W ranę wdała się infekcja. Mimo to
odkaziłem ją czystą wodą, rozerwałem swój rękaw i zrobiłem z
niego opatrunek. Niestety, musiałem go docisnąć starym bandażem.
- Co to było?
- I tak byś mi nie uwierzył.
- Może gdybyś...
Znowu to wycie. To coś nas tropiło.
Czymkolwiek to było, nie dawało za wygraną. Przebiegliśmy kilka
metrów, gdy nagle straciliśmy grunt pod nogami i zjechaliśmy w
dół. Nagle z lasu wyłoniła się ścieżka.
- Co wy tu robicie? - Zapytał woźnica.
Widząc wóz z drzewem wpadłem na
pewien pomysł. Chociaż się nie spodziewałem go tutaj. W takiej
sytuacji. W tej chwili.
- Jedziecie do Jaśminu?
- Owszem. - Odparł woźnica.
- Przyjaciel jest ranny. Pomożecie
nam?
- Wsiadajcie. - Powiedział po chwili
wahania.
Droga była wyboista, ale krótsza niż
to przez co musiałem się przedzierać.
***
Zostałem jeszcze kilka dni
dłużej, aż stan elfa się poprawi na tyle by mógł wrócić ze
mną statkiem. Na jego szczęście infekcja nie była poważna.

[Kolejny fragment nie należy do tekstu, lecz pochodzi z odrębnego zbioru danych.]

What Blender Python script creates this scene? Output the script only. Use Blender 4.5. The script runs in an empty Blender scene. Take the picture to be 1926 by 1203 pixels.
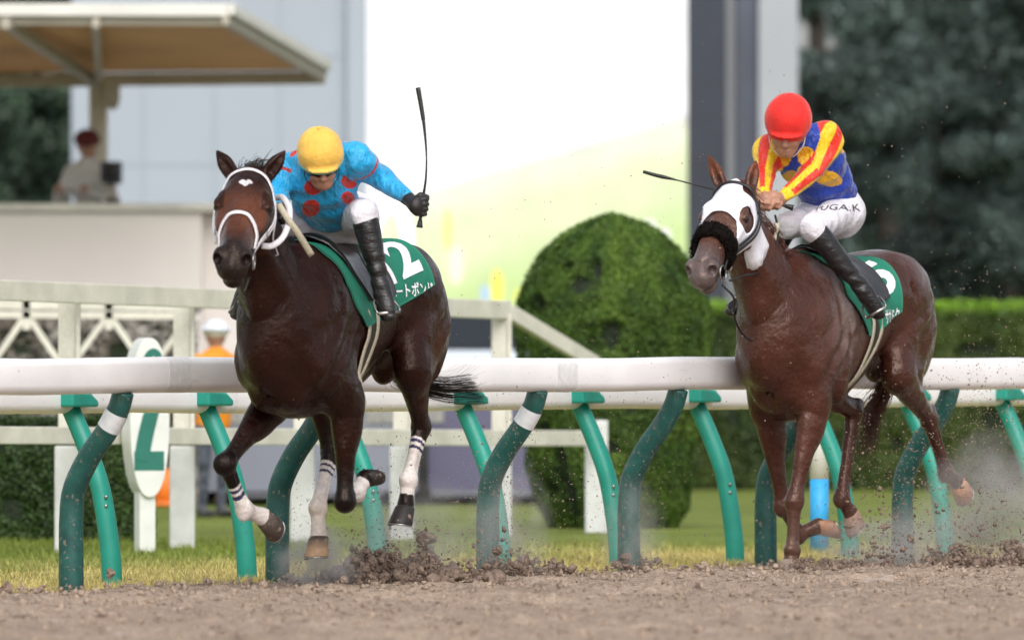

- Jak się nazywasz? - Zapytał mnie w
końcu nowy przyjaciel.
- G'eldnar. - Przedstawiłem się
siedząc obok jego łóżka na statku.
- Mnie nazywają Jacobo. I jestem pół
elfem.
Super. Jak mogłem pomylić pół elfa
z elfem?
- Tam w tym lesie. - Zacząłem – Co
nas zaatakowało?
- Na pewno chcesz wiedzieć?
- Dobrze by było wiedzieć, co chciało
mnie zabić. - Wyszczerzyłem zęby – A tak przy okazji... -
Sięgnąłem za pazuchę – To do Ciebie.
Wręczyłem mu list. Na jego widok
twarz Jacoba pojaśniała. List musiał być ważny. Jednak
najważniejsze było co innego. Nie samo dostarczenie listu. Nie to
że coś chciało nas zabić. Ale to, że w końcu wracaliśmy do
domu.
[Moja pierwsza misja :D Wybaczcie, że tak chaotycznie napisana, ale totalnie nie miałem na nią pomysłu :( wymyśliłem jej treść w pracy, więc jak tylko wróciłem dopisałem końcówkę i od razu oddaję ją w Wasze słodkie łapki XD]
Zombbiszon
4 komentarze:
[SPOILER ALERT]
Kompletnie nie miałeś pomysłu, huh? Musisz popracować nad konstruktywną krytyką, panie Ząbek. Ja tam pomysł widzę. Czuć ten pośpiech, o którym piszesz, ale koncepcja jest. Dodatkowo jest bardzo dużo trafnych sformułowań, aż się miło czyta.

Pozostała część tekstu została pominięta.